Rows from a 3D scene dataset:

┄┄┄┄┄┄┄┄┄┄

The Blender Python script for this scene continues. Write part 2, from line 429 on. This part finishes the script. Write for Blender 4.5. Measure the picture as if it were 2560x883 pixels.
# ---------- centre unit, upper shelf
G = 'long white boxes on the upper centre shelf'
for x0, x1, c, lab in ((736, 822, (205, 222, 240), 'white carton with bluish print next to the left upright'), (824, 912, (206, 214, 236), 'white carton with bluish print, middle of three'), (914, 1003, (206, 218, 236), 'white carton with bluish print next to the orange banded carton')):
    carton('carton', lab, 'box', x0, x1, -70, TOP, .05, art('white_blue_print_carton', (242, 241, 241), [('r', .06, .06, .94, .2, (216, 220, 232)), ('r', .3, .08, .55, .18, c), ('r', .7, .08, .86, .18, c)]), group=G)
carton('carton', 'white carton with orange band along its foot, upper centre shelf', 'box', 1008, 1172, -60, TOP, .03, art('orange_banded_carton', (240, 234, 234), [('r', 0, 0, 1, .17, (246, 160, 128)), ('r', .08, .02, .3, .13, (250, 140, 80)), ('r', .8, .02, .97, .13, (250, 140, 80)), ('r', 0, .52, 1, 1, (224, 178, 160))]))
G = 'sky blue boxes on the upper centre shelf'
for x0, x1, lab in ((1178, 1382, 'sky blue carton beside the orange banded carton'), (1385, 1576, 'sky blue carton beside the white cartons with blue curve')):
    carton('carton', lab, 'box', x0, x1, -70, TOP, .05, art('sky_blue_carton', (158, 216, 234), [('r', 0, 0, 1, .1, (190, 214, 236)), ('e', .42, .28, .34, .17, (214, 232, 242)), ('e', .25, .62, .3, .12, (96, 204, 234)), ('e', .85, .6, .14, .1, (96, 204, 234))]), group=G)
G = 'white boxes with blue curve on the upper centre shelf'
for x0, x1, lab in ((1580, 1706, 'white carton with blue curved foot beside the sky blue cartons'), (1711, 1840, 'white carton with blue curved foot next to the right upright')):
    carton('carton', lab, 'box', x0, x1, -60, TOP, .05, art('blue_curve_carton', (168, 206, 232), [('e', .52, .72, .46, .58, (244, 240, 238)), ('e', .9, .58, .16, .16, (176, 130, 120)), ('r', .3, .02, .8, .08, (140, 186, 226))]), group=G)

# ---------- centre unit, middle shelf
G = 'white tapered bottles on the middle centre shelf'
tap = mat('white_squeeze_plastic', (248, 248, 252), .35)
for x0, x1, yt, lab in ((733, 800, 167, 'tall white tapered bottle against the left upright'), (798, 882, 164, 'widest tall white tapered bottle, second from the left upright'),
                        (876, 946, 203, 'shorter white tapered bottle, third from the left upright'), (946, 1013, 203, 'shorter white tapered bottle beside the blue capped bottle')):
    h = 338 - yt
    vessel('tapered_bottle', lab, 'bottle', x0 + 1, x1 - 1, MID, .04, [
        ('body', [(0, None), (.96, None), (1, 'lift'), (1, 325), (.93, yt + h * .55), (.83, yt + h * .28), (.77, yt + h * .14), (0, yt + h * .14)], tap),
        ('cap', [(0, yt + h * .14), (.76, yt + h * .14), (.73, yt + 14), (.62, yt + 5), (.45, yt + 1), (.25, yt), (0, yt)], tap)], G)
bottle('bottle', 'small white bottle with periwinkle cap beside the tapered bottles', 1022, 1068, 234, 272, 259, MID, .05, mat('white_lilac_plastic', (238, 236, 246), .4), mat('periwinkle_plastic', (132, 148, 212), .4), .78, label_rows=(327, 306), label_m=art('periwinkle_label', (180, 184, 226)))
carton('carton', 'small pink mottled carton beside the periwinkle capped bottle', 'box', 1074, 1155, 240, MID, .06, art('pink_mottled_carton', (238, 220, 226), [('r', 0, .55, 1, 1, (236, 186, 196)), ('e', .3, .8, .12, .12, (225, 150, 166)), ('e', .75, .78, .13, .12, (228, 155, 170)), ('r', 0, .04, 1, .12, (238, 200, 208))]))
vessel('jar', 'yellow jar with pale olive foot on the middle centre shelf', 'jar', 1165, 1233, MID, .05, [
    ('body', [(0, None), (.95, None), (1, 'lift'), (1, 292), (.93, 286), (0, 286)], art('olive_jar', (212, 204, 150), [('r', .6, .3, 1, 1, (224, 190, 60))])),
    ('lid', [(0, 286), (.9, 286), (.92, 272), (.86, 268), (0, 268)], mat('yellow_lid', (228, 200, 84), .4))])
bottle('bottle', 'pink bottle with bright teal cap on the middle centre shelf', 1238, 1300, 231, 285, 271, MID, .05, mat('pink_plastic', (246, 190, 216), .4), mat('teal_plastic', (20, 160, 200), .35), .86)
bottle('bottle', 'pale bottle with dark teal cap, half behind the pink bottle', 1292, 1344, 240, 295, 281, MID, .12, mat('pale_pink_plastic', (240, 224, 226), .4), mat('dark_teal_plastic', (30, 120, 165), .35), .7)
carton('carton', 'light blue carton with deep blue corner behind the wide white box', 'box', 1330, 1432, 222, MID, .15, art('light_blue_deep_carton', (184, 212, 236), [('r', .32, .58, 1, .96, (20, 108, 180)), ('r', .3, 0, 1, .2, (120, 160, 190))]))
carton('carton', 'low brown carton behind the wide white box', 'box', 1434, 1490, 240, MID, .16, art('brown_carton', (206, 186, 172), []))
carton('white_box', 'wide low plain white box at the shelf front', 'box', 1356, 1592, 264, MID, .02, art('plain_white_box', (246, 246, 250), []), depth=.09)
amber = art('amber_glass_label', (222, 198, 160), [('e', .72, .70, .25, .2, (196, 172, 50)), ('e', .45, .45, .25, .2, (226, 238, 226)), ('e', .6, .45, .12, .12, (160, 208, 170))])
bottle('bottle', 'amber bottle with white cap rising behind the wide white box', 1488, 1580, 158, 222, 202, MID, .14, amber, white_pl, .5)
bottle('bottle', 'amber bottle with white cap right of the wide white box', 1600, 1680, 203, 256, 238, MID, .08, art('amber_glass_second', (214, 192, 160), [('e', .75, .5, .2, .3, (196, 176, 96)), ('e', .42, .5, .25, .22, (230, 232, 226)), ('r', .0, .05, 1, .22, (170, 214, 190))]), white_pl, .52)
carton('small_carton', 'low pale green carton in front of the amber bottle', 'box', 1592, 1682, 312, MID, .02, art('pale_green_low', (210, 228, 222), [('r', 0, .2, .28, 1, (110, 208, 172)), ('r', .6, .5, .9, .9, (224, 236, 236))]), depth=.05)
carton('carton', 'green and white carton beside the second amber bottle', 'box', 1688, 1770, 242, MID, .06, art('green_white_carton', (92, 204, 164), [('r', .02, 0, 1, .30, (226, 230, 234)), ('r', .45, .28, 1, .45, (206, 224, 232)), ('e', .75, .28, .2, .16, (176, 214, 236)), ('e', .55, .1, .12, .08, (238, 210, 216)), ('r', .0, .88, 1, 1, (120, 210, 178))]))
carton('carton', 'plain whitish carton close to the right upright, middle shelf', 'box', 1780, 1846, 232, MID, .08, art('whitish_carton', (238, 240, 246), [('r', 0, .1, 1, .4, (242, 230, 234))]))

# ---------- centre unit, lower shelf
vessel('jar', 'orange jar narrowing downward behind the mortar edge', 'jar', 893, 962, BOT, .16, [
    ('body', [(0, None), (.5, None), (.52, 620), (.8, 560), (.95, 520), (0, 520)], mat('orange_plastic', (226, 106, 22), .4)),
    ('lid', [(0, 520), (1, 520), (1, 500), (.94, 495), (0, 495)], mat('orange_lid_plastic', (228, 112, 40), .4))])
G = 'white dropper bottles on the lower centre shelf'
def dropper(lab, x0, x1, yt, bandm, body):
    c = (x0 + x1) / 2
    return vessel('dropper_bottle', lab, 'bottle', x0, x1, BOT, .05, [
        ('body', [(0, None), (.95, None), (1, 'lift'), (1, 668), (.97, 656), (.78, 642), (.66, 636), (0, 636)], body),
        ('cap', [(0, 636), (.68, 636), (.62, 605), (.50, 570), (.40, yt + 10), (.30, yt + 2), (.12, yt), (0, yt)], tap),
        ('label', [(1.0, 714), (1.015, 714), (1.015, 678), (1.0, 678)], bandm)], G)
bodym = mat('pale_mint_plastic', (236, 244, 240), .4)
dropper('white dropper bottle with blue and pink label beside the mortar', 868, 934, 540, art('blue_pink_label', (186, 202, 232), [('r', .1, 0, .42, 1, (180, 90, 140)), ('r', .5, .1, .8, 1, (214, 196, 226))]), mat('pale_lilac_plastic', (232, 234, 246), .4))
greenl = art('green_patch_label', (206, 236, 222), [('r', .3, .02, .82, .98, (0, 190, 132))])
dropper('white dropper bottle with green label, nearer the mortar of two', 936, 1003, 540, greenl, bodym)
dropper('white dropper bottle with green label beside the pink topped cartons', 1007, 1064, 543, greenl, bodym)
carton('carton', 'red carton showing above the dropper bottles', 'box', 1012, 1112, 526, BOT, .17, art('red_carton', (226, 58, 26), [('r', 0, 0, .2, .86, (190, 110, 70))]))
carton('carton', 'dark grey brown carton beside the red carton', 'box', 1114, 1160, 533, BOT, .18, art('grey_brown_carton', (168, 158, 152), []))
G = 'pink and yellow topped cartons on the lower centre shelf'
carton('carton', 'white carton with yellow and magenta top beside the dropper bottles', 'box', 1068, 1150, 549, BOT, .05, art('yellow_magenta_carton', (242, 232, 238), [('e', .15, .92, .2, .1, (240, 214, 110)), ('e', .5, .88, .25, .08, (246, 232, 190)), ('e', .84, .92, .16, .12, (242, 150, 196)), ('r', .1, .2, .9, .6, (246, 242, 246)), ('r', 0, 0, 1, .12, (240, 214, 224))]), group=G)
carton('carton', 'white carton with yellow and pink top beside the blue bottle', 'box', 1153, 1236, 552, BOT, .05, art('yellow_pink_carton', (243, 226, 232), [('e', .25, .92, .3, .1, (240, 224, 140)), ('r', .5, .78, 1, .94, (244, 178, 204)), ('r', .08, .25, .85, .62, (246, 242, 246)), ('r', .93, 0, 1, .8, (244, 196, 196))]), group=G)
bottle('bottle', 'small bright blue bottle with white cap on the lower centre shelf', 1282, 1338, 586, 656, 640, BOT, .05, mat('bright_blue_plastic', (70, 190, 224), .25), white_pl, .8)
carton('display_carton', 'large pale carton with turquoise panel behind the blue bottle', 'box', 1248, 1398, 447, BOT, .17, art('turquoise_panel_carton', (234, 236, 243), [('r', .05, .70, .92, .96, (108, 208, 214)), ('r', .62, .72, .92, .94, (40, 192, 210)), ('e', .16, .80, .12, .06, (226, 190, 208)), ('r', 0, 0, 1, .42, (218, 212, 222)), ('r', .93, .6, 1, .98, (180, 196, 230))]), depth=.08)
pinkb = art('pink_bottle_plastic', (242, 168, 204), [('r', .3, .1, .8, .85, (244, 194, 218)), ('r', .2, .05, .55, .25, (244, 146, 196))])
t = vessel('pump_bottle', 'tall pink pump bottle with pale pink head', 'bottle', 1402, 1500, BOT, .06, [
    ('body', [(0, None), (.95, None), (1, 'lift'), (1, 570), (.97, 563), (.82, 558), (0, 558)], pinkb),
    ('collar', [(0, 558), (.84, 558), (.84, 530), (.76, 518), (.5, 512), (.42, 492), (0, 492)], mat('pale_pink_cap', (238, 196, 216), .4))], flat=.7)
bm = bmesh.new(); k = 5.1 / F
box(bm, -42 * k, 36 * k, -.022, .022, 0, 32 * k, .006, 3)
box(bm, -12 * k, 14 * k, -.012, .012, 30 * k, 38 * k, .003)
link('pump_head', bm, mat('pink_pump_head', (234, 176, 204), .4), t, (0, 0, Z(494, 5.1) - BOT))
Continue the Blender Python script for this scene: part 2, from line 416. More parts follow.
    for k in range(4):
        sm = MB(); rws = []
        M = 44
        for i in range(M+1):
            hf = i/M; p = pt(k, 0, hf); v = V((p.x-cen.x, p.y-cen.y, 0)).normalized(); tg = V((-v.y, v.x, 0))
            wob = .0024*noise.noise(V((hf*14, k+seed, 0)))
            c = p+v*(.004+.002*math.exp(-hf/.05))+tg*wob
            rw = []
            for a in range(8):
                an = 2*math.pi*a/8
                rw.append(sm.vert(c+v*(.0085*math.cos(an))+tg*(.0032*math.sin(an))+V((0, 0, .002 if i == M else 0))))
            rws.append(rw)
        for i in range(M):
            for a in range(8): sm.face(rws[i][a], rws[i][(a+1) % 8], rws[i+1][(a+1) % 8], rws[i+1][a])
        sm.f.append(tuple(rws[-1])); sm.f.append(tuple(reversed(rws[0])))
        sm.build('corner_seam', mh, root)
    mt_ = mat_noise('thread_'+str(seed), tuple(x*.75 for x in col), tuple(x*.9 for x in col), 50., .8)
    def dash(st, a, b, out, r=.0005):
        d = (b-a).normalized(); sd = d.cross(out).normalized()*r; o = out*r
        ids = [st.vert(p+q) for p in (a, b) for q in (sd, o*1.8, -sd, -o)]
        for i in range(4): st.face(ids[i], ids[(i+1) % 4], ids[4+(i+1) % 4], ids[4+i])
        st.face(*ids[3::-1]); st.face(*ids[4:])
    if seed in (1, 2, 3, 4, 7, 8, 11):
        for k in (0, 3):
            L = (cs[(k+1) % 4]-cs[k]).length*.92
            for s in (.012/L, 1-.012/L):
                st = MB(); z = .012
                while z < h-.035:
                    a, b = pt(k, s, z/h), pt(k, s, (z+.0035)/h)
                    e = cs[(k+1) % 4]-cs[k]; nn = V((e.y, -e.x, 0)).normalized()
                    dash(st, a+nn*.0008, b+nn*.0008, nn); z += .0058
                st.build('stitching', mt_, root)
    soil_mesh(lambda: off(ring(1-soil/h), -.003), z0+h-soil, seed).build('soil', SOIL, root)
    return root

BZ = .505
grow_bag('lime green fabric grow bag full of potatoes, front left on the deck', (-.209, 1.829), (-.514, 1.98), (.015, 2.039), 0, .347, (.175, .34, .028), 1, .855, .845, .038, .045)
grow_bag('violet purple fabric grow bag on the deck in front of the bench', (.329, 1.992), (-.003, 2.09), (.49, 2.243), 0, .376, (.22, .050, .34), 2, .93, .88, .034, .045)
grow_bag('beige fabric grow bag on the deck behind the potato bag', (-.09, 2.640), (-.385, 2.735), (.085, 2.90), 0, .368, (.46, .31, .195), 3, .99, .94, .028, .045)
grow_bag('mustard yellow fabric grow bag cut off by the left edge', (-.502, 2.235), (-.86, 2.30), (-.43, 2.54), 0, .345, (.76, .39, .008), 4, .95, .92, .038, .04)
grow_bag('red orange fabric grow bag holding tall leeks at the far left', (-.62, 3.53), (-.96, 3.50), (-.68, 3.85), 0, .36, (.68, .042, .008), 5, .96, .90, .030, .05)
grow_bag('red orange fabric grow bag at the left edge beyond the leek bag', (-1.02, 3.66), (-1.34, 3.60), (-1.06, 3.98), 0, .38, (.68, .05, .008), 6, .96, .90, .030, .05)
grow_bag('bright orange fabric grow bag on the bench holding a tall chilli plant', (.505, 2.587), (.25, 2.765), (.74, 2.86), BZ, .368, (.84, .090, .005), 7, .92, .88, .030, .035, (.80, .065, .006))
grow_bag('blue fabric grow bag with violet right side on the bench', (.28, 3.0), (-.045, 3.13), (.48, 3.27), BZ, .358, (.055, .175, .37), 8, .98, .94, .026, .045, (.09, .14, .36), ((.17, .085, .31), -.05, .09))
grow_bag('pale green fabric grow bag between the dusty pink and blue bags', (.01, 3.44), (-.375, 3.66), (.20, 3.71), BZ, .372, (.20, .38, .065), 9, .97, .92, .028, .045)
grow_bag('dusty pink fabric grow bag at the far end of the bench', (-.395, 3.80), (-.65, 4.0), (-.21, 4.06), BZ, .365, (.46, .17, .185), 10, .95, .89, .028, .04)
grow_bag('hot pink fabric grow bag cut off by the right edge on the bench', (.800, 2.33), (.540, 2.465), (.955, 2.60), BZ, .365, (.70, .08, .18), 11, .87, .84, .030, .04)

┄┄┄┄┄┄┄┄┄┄

## SET PROBLEM
Gather all the lines that include the word "script" and copy them out.

## FINISHED EXERCISE
The Blender Python script for this scene continues. Write part 2, from line 429 on. This part finishes the script. Write for Blender 4.5. Measure the picture as if it were 2560x883 pixels.
Continue the Blender Python script for this scene: part 2, from line 416. More parts follow.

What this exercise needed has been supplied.